Background to problem (not too important):
My proposed solution:
The infinitely long element,
, however complex, can be represented as a single resistor of resistance $R$. Remembering the initial resistor near $A$, we know $R_{AB}= r+R$. However, as this is an infinitely long element, it is equivalent to a resistor of resistance $R$ attached to the right of two resistors of resistance $r$ (the resistance $R$ is an intrinsic property of the element, so is unaffected by the fact that the further to the right it is, the lower the current passing through it).
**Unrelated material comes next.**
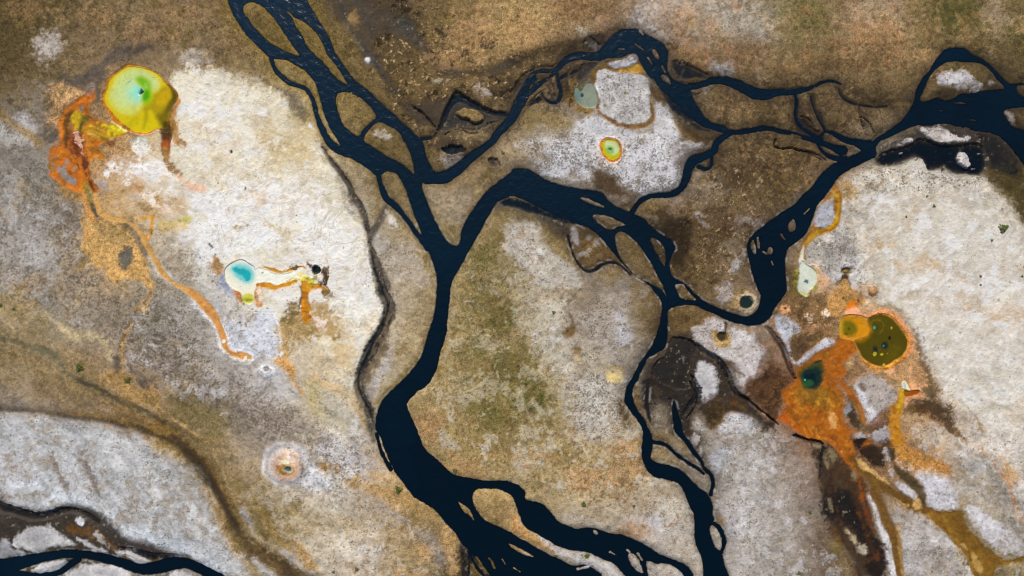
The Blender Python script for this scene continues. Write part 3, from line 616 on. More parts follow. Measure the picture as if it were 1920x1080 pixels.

Thus, taking $R$ in series with $r$, then the result in parallel with $r$, then in series with $r$: $$R_{AB}= r + \left (\frac{1}{\frac{1}{R+r}+\frac{1}{r}} \right )$$
On the second iteration (moving $R$ further to the right):
$$R_{AB}= r+ \frac{1}{\frac{1}{r}+\frac{1}{r + \left (\frac{1}{\frac{1}{R+r}+\frac{1}{r}} \right )}}$$
Ad infinitum.
I understand this may not be the fastest solution, but I'd like to know a little more about it nonetheless.
The mathematics
$$u_{1}=r+R$$
$$\large u_{n+1}=r+\frac{1}{\frac{1}{r}+\frac{1}{u_n}}$$
Does $\lim_{n \rightarrow \infty} (u_n)$ exist (important: is the limit a function of $R$?), and, if so, what is it?
First cases
$$u_{2}=\frac{3r^2+2rR}{R+2r}$$
$$u_{3}=\frac{8r^2+5rR}{3R+5r}$$
$$u_{4}=\frac{21r^2+13rR}{8R+13r}$$
$$u_{4}=\frac{55r^2+34rR}{21R+34r}$$
$$\lim _{n \rightarrow \infty} (u_n)\stackrel{?}{=}\varphi r$$
Seems the doing of Fibonnaci. How does one take the limit of this (I assume it requires knowledge of knowledge of the form of $f(n)=F_n$).
Intuitively, why does Fibonnaci appear here? What are the rabbits in this case?
If you look at $x_n = \dfrac{u_n}{r}$ you see that
$$ x_{n+1} = 1 + \cfrac{1}{1 + \cfrac{1}{x_n}}$$
This is basically a recurrence for the continued fraction of the golden ratio $\varphi = [1;1,1,\dots]$.
Thus, it is true that $u_n \to r\varphi$
This also explains why you see the Fibonacci numbers. The convergents of the continued fraction are ratios of Fibonacci numbers.